Variables in trigger-bases template sensors

Trimmed for my question:

I understand the YAML allows this, and thus it doesn’t make sense to have “this” global. But I’m trying to get a clear understanding:

  1. What was the use-case in mind to allow multiple sensors to share a trigger? Is there an advantage of this vs. having the switch defined separately and use the same trigger or (perhaps more likely) have the switch trigger off of sensor.sensor_one state change?

  2. Can a template in the switch: block reference updated states('sensor.sensor_one')? Is there an order of processing of the various entity domains listed?

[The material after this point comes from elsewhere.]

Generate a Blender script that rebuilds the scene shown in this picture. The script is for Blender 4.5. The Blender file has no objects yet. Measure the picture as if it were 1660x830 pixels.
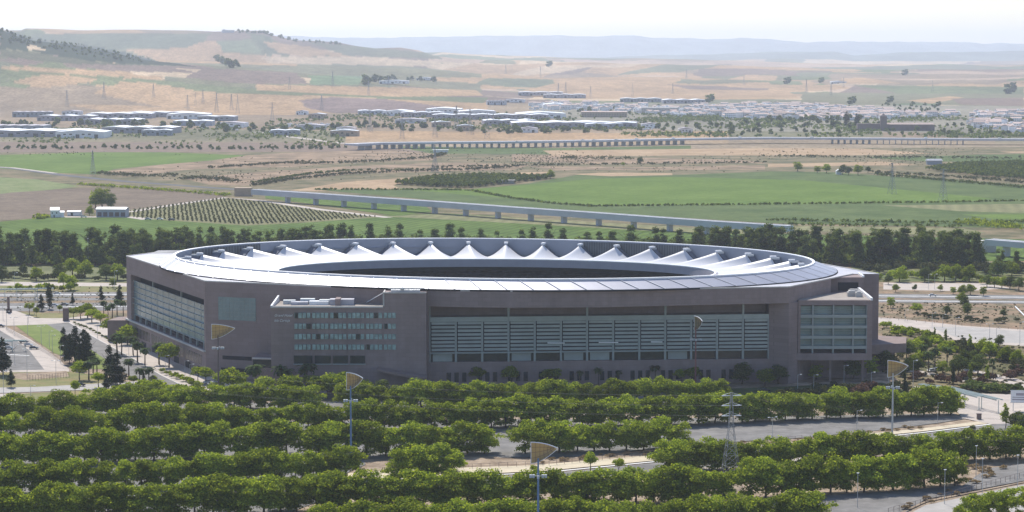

  3. I guess this is easy to test, but does using unique_id on the config block and no unique_id in the entity block result in _1 and _2 unique ids?

I know this has been discussed elsewhere but I still find it unintuitive that keys of attributes work as (and thus override) variables of the same name. (When I want to reference an attribute multiple times I define it in variables.)

1 source updates multiple entities. Rest, command_line, snmp, file, etc.

more triggers, things moving through the event loop.

yes, but it will likely be inconsistent.

there’s no such thing as _1 _2 unique ids, I’m assuming you’re mixing this up with entity_ids?

So, by inconsistent it means you can’t depend on the behavior? Therefore, don’t reference the other entities.

No, I meant when you do a config-level unique_id. I always add mine to the sensor block, but then saw that example where it was at the config-level only. Maybe that was just an incomplete example?

template:
  - unique_id: my_unique_id
    sensor:
      - name: sensor one
    switch:
      - name: switch one

where the entity doesn’t have a unique id what ends up on the entities if they share the config-level one. The docs says for the config-level one: “This is prefixed to all unique IDs of all entities in this block.”

Then those entities don’t have a unique_id.

Yeah, I should have just tested… Thanks! :wink:

I think I have a good example where this works well: a Modbus sensor that reads a large amount of data at once (say, battery data + solar panel data). It’s then very natural for two template sensors to be under a single state trigger for that Modbus sensor.

It is a very incomplete example, I was just trying to show maxym that you can have multiple entities in a trigger based template entity.